REQUEST.
Restate the whole listing exactly.

# # #

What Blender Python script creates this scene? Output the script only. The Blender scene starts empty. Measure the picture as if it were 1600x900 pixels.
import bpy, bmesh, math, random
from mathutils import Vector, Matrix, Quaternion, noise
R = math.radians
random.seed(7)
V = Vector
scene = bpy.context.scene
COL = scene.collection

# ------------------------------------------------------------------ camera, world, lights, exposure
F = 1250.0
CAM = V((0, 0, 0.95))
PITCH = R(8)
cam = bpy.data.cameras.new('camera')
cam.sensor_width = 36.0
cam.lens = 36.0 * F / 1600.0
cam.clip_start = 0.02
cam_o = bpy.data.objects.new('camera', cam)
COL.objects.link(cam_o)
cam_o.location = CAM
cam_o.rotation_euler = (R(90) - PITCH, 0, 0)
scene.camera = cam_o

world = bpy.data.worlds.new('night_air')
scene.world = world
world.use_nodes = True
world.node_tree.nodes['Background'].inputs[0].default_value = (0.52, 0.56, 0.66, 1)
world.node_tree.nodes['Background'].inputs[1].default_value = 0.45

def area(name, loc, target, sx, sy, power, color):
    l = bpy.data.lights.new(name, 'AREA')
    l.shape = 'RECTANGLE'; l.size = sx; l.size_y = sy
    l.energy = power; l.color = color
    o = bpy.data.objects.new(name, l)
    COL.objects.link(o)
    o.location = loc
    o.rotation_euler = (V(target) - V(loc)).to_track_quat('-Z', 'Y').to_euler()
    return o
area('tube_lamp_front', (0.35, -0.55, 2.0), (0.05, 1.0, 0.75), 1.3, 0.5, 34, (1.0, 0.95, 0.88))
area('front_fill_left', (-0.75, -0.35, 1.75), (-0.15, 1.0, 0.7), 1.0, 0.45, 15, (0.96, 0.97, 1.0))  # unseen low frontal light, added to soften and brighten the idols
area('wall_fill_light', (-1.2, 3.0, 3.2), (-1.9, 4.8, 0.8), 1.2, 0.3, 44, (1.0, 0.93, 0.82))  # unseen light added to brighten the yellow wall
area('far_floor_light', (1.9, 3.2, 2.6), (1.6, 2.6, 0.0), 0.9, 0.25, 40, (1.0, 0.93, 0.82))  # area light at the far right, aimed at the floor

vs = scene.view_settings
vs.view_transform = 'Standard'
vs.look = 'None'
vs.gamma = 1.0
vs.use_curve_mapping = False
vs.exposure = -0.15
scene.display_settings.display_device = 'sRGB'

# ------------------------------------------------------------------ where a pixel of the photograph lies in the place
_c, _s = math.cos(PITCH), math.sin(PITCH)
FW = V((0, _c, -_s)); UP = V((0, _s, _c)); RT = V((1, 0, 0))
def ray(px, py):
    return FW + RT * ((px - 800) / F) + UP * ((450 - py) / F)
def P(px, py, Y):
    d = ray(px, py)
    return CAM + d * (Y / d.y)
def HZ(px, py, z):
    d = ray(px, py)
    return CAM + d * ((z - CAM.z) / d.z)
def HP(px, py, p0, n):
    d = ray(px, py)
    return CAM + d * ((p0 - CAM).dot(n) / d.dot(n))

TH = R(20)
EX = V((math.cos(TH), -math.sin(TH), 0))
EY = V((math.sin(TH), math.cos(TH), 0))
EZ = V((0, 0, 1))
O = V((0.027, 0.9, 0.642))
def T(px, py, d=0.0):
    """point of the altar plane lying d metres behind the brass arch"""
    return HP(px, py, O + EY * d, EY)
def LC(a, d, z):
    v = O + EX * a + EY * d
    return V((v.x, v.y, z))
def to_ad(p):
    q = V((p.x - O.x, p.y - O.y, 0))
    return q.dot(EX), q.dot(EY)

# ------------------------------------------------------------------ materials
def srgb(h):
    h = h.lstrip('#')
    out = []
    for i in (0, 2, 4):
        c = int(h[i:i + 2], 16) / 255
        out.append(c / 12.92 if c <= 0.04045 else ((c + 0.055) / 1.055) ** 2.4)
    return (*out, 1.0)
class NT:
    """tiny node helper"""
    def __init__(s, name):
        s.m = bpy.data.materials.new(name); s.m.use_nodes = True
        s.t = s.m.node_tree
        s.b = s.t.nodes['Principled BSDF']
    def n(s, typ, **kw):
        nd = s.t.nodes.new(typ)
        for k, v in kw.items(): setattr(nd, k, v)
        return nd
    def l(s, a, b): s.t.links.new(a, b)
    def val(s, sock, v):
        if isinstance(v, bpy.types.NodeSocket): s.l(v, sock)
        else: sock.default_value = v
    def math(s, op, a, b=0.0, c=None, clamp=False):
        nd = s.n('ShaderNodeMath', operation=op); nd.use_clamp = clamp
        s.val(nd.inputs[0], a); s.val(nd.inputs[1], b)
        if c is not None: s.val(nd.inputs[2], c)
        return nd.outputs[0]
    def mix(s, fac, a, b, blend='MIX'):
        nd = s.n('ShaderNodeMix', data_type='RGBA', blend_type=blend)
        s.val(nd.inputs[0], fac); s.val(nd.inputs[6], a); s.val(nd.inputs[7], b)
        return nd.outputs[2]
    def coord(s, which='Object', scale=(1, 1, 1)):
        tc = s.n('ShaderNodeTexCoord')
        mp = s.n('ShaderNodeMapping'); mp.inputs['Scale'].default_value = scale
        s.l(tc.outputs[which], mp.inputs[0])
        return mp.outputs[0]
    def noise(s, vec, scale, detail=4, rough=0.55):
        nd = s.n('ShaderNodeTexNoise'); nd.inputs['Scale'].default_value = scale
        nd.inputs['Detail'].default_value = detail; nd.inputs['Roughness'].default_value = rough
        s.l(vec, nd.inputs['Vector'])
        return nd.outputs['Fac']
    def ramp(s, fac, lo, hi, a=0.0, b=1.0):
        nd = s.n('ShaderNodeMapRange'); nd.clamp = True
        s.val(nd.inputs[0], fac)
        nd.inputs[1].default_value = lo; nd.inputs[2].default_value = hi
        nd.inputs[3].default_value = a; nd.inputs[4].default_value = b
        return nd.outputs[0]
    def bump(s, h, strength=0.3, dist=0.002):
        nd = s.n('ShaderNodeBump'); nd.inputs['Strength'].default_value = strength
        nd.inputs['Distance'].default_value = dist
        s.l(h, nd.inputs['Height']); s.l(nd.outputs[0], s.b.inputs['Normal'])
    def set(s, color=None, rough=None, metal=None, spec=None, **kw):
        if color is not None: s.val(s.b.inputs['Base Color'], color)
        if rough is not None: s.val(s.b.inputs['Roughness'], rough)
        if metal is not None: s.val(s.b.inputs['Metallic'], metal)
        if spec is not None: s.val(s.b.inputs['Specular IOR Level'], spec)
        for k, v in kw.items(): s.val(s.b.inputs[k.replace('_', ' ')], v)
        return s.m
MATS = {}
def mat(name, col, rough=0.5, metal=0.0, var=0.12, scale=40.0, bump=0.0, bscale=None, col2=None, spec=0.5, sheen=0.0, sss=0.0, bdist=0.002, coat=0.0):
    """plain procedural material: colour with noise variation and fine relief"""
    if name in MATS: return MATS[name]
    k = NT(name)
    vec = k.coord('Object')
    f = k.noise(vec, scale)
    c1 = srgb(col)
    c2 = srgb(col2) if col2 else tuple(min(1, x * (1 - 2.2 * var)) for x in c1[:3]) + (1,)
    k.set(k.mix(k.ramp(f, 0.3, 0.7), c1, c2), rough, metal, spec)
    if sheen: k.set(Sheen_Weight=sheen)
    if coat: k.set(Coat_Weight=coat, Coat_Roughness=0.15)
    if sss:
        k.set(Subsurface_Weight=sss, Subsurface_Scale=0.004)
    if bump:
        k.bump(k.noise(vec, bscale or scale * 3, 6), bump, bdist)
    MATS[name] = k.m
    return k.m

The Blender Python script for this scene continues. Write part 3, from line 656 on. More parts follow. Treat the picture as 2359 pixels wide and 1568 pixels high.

# # #

ANSWER.
What Blender Python script creates this scene? Output the script only. The Blender scene starts empty. Measure the picture as if it were 1600x900 pixels.
import bpy, bmesh, math, random
from mathutils import Vector, Matrix, Quaternion, noise
R = math.radians
random.seed(7)
V = Vector
scene = bpy.context.scene
COL = scene.collection

# ------------------------------------------------------------------ camera, world, lights, exposure
F = 1250.0
CAM = V((0, 0, 0.95))
PITCH = R(8)
cam = bpy.data.cameras.new('camera')
cam.sensor_width = 36.0
cam.lens = 36.0 * F / 1600.0
cam.clip_start = 0.02
cam_o = bpy.data.objects.new('camera', cam)
COL.objects.link(cam_o)
cam_o.location = CAM
cam_o.rotation_euler = (R(90) - PITCH, 0, 0)
scene.camera = cam_o

world = bpy.data.worlds.new('night_air')
scene.world = world
world.use_nodes = True
world.node_tree.nodes['Background'].inputs[0].default_value = (0.52, 0.56, 0.66, 1)
world.node_tree.nodes['Background'].inputs[1].default_value = 0.45

def area(name, loc, target, sx, sy, power, color):
    l = bpy.data.lights.new(name, 'AREA')
    l.shape = 'RECTANGLE'; l.size = sx; l.size_y = sy
    l.energy = power; l.color = color
    o = bpy.data.objects.new(name, l)
    COL.objects.link(o)
    o.location = loc
    o.rotation_euler = (V(target) - V(loc)).to_track_quat('-Z', 'Y').to_euler()
    return o
area('tube_lamp_front', (0.35, -0.55, 2.0), (0.05, 1.0, 0.75), 1.3, 0.5, 34, (1.0, 0.95, 0.88))
area('front_fill_left', (-0.75, -0.35, 1.75), (-0.15, 1.0, 0.7), 1.0, 0.45, 15, (0.96, 0.97, 1.0))  # unseen low frontal light, added to soften and brighten the idols
area('wall_fill_light', (-1.2, 3.0, 3.2), (-1.9, 4.8, 0.8), 1.2, 0.3, 44, (1.0, 0.93, 0.82))  # unseen light added to brighten the yellow wall
area('far_floor_light', (1.9, 3.2, 2.6), (1.6, 2.6, 0.0), 0.9, 0.25, 40, (1.0, 0.93, 0.82))  # area light at the far right, aimed at the floor

vs = scene.view_settings
vs.view_transform = 'Standard'
vs.look = 'None'
vs.gamma = 1.0
vs.use_curve_mapping = False
vs.exposure = -0.15
scene.display_settings.display_device = 'sRGB'

# ------------------------------------------------------------------ where a pixel of the photograph lies in the place
_c, _s = math.cos(PITCH), math.sin(PITCH)
FW = V((0, _c, -_s)); UP = V((0, _s, _c)); RT = V((1, 0, 0))
def ray(px, py):
    return FW + RT * ((px - 800) / F) + UP * ((450 - py) / F)
def P(px, py, Y):
    d = ray(px, py)
    return CAM + d * (Y / d.y)
def HZ(px, py, z):
    d = ray(px, py)
    return CAM + d * ((z - CAM.z) / d.z)
def HP(px, py, p0, n):
    d = ray(px, py)
    return CAM + d * ((p0 - CAM).dot(n) / d.dot(n))

TH = R(20)
EX = V((math.cos(TH), -math.sin(TH), 0))
EY = V((math.sin(TH), math.cos(TH), 0))
EZ = V((0, 0, 1))
O = V((0.027, 0.9, 0.642))
def T(px, py, d=0.0):
    """point of the altar plane lying d metres behind the brass arch"""
    return HP(px, py, O + EY * d, EY)
def LC(a, d, z):
    v = O + EX * a + EY * d
    return V((v.x, v.y, z))
def to_ad(p):
    q = V((p.x - O.x, p.y - O.y, 0))
    return q.dot(EX), q.dot(EY)

# ------------------------------------------------------------------ materials
def srgb(h):
    h = h.lstrip('#')
    out = []
    for i in (0, 2, 4):
        c = int(h[i:i + 2], 16) / 255
        out.append(c / 12.92 if c <= 0.04045 else ((c + 0.055) / 1.055) ** 2.4)
    return (*out, 1.0)
class NT:
    """tiny node helper"""
    def __init__(s, name):
        s.m = bpy.data.materials.new(name); s.m.use_nodes = True
        s.t = s.m.node_tree
        s.b = s.t.nodes['Principled BSDF']
    def n(s, typ, **kw):
        nd = s.t.nodes.new(typ)
        for k, v in kw.items(): setattr(nd, k, v)
        return nd
    def l(s, a, b): s.t.links.new(a, b)
    def val(s, sock, v):
        if isinstance(v, bpy.types.NodeSocket): s.l(v, sock)
        else: sock.default_value = v
    def math(s, op, a, b=0.0, c=None, clamp=False):
        nd = s.n('ShaderNodeMath', operation=op); nd.use_clamp = clamp
        s.val(nd.inputs[0], a); s.val(nd.inputs[1], b)
        if c is not None: s.val(nd.inputs[2], c)
        return nd.outputs[0]
    def mix(s, fac, a, b, blend='MIX'):
        nd = s.n('ShaderNodeMix', data_type='RGBA', blend_type=blend)
        s.val(nd.inputs[0], fac); s.val(nd.inputs[6], a); s.val(nd.inputs[7], b)
        return nd.outputs[2]
    def coord(s, which='Object', scale=(1, 1, 1)):
        tc = s.n('ShaderNodeTexCoord')
        mp = s.n('ShaderNodeMapping'); mp.inputs['Scale'].default_value = scale
        s.l(tc.outputs[which], mp.inputs[0])
        return mp.outputs[0]
    def noise(s, vec, scale, detail=4, rough=0.55):
        nd = s.n('ShaderNodeTexNoise'); nd.inputs['Scale'].default_value = scale
        nd.inputs['Detail'].default_value = detail; nd.inputs['Roughness'].default_value = rough
        s.l(vec, nd.inputs['Vector'])
        return nd.outputs['Fac']
    def ramp(s, fac, lo, hi, a=0.0, b=1.0):
        nd = s.n('ShaderNodeMapRange'); nd.clamp = True
        s.val(nd.inputs[0], fac)
        nd.inputs[1].default_value = lo; nd.inputs[2].default_value = hi
        nd.inputs[3].default_value = a; nd.inputs[4].default_value = b
        return nd.outputs[0]
    def bump(s, h, strength=0.3, dist=0.002):
        nd = s.n('ShaderNodeBump'); nd.inputs['Strength'].default_value = strength
        nd.inputs['Distance'].default_value = dist
        s.l(h, nd.inputs['Height']); s.l(nd.outputs[0], s.b.inputs['Normal'])
    def set(s, color=None, rough=None, metal=None, spec=None, **kw):
        if color is not None: s.val(s.b.inputs['Base Color'], color)
        if rough is not None: s.val(s.b.inputs['Roughness'], rough)
        if metal is not None: s.val(s.b.inputs['Metallic'], metal)
        if spec is not None: s.val(s.b.inputs['Specular IOR Level'], spec)
        for k, v in kw.items(): s.val(s.b.inputs[k.replace('_', ' ')], v)
        return s.m
MATS = {}
def mat(name, col, rough=0.5, metal=0.0, var=0.12, scale=40.0, bump=0.0, bscale=None, col2=None, spec=0.5, sheen=0.0, sss=0.0, bdist=0.002, coat=0.0):
    """plain procedural material: colour with noise variation and fine relief"""
    if name in MATS: return MATS[name]
    k = NT(name)
    vec = k.coord('Object')
    f = k.noise(vec, scale)
    c1 = srgb(col)
    c2 = srgb(col2) if col2 else tuple(min(1, x * (1 - 2.2 * var)) for x in c1[:3]) + (1,)
    k.set(k.mix(k.ramp(f, 0.3, 0.7), c1, c2), rough, metal, spec)
    if sheen: k.set(Sheen_Weight=sheen)
    if coat: k.set(Coat_Weight=coat, Coat_Roughness=0.15)
    if sss:
        k.set(Subsurface_Weight=sss, Subsurface_Scale=0.004)
    if bump:
        k.bump(k.noise(vec, bscale or scale * 3, 6), bump, bdist)
    MATS[name] = k.m
    return k.m

The Blender Python script for this scene continues. Write part 3, from line 656 on. More parts follow. Treat the picture as 2359 pixels wide and 1568 pixels high.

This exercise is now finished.